- [Goal]: Write the material out again, line by line, exactly as it is.

- [Source excerpt]:
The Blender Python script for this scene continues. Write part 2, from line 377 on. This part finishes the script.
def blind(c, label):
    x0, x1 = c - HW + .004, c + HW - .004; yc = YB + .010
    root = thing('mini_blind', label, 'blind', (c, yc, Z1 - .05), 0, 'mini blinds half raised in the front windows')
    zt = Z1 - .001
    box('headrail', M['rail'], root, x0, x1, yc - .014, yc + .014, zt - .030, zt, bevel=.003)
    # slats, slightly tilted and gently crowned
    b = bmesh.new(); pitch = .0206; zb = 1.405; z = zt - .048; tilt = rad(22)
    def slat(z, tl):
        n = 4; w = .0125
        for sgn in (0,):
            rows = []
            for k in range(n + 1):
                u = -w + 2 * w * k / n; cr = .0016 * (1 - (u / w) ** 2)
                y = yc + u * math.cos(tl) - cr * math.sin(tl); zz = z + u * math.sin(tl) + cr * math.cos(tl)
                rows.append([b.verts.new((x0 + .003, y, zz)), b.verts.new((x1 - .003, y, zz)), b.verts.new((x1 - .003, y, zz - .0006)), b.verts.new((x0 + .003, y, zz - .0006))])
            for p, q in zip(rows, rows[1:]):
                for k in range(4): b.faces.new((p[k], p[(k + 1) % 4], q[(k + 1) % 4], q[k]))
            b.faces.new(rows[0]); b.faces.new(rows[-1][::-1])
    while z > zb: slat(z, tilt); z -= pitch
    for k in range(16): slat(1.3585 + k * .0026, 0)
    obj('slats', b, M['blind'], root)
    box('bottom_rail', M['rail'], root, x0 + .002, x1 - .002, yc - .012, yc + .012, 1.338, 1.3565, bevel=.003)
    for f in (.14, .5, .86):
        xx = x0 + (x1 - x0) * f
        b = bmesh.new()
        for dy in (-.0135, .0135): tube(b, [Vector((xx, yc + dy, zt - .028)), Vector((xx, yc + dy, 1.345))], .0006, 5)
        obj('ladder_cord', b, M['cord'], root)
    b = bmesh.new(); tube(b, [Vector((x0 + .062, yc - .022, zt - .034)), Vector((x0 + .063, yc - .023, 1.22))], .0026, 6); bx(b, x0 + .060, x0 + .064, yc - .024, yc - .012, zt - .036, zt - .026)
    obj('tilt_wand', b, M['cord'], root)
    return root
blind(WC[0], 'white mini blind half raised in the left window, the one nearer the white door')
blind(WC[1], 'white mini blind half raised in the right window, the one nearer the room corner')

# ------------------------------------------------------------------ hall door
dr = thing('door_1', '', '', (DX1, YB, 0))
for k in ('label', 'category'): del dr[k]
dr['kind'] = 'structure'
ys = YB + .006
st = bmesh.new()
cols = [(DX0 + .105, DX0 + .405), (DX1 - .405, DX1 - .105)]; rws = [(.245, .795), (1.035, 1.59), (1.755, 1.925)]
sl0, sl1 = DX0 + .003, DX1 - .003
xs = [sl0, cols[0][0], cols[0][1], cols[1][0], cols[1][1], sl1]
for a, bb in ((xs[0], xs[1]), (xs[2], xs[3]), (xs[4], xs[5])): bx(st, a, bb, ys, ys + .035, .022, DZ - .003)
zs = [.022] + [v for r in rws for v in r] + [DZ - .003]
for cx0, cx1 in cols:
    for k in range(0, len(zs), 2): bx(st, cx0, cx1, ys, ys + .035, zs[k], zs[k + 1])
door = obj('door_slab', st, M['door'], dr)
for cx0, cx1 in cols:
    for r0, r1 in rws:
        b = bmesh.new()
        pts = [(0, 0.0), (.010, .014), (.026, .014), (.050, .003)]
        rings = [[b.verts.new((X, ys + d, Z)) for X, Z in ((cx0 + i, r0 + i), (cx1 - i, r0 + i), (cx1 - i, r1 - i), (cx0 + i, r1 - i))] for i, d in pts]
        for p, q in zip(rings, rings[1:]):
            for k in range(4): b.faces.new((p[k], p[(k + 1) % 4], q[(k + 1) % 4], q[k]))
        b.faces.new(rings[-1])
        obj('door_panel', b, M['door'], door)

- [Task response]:
The Blender Python script for this scene continues. Write part 2, from line 377 on. This part finishes the script.
def blind(c, label):
    x0, x1 = c - HW + .004, c + HW - .004; yc = YB + .010
    root = thing('mini_blind', label, 'blind', (c, yc, Z1 - .05), 0, 'mini blinds half raised in the front windows')
    zt = Z1 - .001
    box('headrail', M['rail'], root, x0, x1, yc - .014, yc + .014, zt - .030, zt, bevel=.003)
    # slats, slightly tilted and gently crowned
    b = bmesh.new(); pitch = .0206; zb = 1.405; z = zt - .048; tilt = rad(22)
    def slat(z, tl):
        n = 4; w = .0125
        for sgn in (0,):
            rows = []
            for k in range(n + 1):
                u = -w + 2 * w * k / n; cr = .0016 * (1 - (u / w) ** 2)
                y = yc + u * math.cos(tl) - cr * math.sin(tl); zz = z + u * math.sin(tl) + cr * math.cos(tl)
                rows.append([b.verts.new((x0 + .003, y, zz)), b.verts.new((x1 - .003, y, zz)), b.verts.new((x1 - .003, y, zz - .0006)), b.verts.new((x0 + .003, y, zz - .0006))])
            for p, q in zip(rows, rows[1:]):
                for k in range(4): b.faces.new((p[k], p[(k + 1) % 4], q[(k + 1) % 4], q[k]))
            b.faces.new(rows[0]); b.faces.new(rows[-1][::-1])
    while z > zb: slat(z, tilt); z -= pitch
    for k in range(16): slat(1.3585 + k * .0026, 0)
    obj('slats', b, M['blind'], root)
    box('bottom_rail', M['rail'], root, x0 + .002, x1 - .002, yc - .012, yc + .012, 1.338, 1.3565, bevel=.003)
    for f in (.14, .5, .86):
        xx = x0 + (x1 - x0) * f
        b = bmesh.new()
        for dy in (-.0135, .0135): tube(b, [Vector((xx, yc + dy, zt - .028)), Vector((xx, yc + dy, 1.345))], .0006, 5)
        obj('ladder_cord', b, M['cord'], root)
    b = bmesh.new(); tube(b, [Vector((x0 + .062, yc - .022, zt - .034)), Vector((x0 + .063, yc - .023, 1.22))], .0026, 6); bx(b, x0 + .060, x0 + .064, yc - .024, yc - .012, zt - .036, zt - .026)
    obj('tilt_wand', b, M['cord'], root)
    return root
blind(WC[0], 'white mini blind half raised in the left window, the one nearer the white door')
blind(WC[1], 'white mini blind half raised in the right window, the one nearer the room corner')

# ------------------------------------------------------------------ hall door
dr = thing('door_1', '', '', (DX1, YB, 0))
for k in ('label', 'category'): del dr[k]
dr['kind'] = 'structure'
ys = YB + .006
st = bmesh.new()
cols = [(DX0 + .105, DX0 + .405), (DX1 - .405, DX1 - .105)]; rws = [(.245, .795), (1.035, 1.59), (1.755, 1.925)]
sl0, sl1 = DX0 + .003, DX1 - .003
xs = [sl0, cols[0][0], cols[0][1], cols[1][0], cols[1][1], sl1]
for a, bb in ((xs[0], xs[1]), (xs[2], xs[3]), (xs[4], xs[5])): bx(st, a, bb, ys, ys + .035, .022, DZ - .003)
zs = [.022] + [v for r in rws for v in r] + [DZ - .003]
for cx0, cx1 in cols:
    for k in range(0, len(zs), 2): bx(st, cx0, cx1, ys, ys + .035, zs[k], zs[k + 1])
door = obj('door_slab', st, M['door'], dr)
for cx0, cx1 in cols:
    for r0, r1 in rws:
        b = bmesh.new()
        pts = [(0, 0.0), (.010, .014), (.026, .014), (.050, .003)]
        rings = [[b.verts.new((X, ys + d, Z)) for X, Z in ((cx0 + i, r0 + i), (cx1 - i, r0 + i), (cx1 - i, r1 - i), (cx0 + i, r1 - i))] for i, d in pts]
        for p, q in zip(rings, rings[1:]):
            for k in range(4): b.faces.new((p[k], p[(k + 1) % 4], q[(k + 1) % 4], q[k]))
        b.faces.new(rings[-1])
        obj('door_panel', b, M['door'], door)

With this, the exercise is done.